In projecting future trends in hydrogen certification, the report identifies a move toward globally harmonized certification standards that can accommodate diverse energy landscapes. International organizations like the International Renewable Energy Agency (IRENA) and the International Energy Agency (IEA) are positioned to lead this standardization, ensuring that schemes are adaptable across regions. Furthermore, digital advancements in blockchain and IoT are anticipated to enhance traceability and transparency, enabling real-time verification of hydrogen’s environmental attributes across the supply chain.

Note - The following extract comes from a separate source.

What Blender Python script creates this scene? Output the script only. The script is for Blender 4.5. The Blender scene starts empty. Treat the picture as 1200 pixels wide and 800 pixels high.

Demand for green hydrogen is expected to surge as countries implement stricter climate policies, especially in sectors with high emissions like steelmaking, heavy transportation, and aviation. This demand, combined with the integration of hydrogen markets and trade agreements, will necessitate shared standards and mutual recognition agreements to foster cross-border compatibility in hydrogen certification. Lifecycle analysis, which accounts for emissions from hydrogen production through consumption, is also anticipated to become central to certification standards, promoting a holistic approach to sustainability.

In conclusion, this report features the necessity of careful hydrogen certification to support global decarbonization efforts. Through robust standards for carbon intensity, additionality, and chain-of-custody models, certification can ensure that hydrogen is a credible, low-carbon fuel that aligns with environmental goals. The report advocates for global harmonization in certification standards, emphasizing collaboration across governments, industry, and international organizations to drive down costs, expand market access, and support sustainable hydrogen production. Enhanced investment in infrastructure and public awareness will also be crucial, as certified hydrogen becomes a foundational element of the low-carbon energy transition.